What the task asks ▸ Count the lines that include the string "straw", and give only that number.

※

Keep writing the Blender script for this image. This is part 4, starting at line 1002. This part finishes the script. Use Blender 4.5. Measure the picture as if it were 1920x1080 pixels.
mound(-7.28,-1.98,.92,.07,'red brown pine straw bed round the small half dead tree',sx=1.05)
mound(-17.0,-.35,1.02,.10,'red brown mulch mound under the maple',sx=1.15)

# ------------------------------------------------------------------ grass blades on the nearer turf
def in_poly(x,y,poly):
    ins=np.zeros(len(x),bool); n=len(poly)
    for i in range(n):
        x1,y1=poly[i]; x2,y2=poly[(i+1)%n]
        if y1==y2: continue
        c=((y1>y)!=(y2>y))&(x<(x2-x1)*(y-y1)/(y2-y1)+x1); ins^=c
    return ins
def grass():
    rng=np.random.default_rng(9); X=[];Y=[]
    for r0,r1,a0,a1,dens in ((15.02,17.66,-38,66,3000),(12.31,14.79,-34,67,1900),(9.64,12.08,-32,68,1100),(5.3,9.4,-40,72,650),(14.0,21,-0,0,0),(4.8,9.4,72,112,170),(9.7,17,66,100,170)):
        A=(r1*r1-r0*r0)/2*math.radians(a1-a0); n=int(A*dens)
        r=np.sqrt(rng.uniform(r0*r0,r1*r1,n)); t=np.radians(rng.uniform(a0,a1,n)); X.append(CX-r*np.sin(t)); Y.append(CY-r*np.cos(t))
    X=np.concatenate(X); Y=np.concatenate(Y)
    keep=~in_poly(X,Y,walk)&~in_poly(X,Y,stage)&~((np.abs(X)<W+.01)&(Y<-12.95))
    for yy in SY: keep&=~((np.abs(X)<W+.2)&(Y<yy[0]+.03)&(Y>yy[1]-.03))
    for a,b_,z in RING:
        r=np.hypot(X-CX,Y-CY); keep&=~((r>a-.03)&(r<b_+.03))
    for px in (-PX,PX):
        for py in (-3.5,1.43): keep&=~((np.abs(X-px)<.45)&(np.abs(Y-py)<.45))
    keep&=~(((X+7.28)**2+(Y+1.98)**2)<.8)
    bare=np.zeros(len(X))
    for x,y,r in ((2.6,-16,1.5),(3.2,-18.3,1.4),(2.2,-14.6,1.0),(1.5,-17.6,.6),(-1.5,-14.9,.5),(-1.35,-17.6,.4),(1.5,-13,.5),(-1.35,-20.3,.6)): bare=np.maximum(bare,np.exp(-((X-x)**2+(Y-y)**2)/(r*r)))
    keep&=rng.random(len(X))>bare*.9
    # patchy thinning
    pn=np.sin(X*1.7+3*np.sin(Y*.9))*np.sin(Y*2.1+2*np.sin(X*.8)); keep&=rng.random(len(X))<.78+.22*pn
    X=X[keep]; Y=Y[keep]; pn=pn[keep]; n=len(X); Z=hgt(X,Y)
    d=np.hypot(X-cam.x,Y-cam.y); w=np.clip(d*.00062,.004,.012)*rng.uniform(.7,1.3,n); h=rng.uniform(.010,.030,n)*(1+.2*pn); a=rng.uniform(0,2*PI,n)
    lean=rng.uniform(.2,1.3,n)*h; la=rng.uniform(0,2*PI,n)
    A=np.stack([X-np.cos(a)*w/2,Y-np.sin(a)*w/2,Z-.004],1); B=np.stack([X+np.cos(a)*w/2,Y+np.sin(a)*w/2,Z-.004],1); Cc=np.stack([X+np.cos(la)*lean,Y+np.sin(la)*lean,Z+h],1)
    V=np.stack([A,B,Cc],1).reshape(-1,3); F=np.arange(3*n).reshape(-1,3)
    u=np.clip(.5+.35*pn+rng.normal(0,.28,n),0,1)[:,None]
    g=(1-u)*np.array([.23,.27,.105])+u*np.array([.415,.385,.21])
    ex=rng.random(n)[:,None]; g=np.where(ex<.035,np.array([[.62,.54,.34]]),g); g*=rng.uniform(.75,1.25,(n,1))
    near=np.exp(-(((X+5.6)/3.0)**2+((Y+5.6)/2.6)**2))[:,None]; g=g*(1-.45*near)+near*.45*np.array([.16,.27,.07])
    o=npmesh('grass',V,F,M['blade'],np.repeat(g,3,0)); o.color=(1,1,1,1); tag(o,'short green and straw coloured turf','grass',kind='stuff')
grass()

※

Result ▸ 2